Ustam, “Mustafa da kahveyi içiverseydi ne olacak sanki? Şikarlanmasın çok da!” diye kızdı.
“Ustam, kahveyi içti zaten. İçti içmesine de adamın alerjisi var. Kahveyi zaten içmezmiş, bir de sosyal medyada kahve paylaşımlarından sonra iyice soğumuş kahveden. Hele bir de midesine dokunuyormuş…” dedim.

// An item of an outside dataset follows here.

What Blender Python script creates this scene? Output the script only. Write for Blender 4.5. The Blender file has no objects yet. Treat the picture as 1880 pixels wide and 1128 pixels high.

Ustam, “İyi de bundan bana ne?” dedi. “Allah insanları sevdiği şeylerden uzak, sevmediği şeylere yakın tutarak imtihan eder. Al sana ders!” diyerek dikti tepeye çayını…
M’S
Mustafa Süs'ün kişisel blogu sitesinden daha fazla şey keşfedin
Subscribe to get the latest posts sent to your email.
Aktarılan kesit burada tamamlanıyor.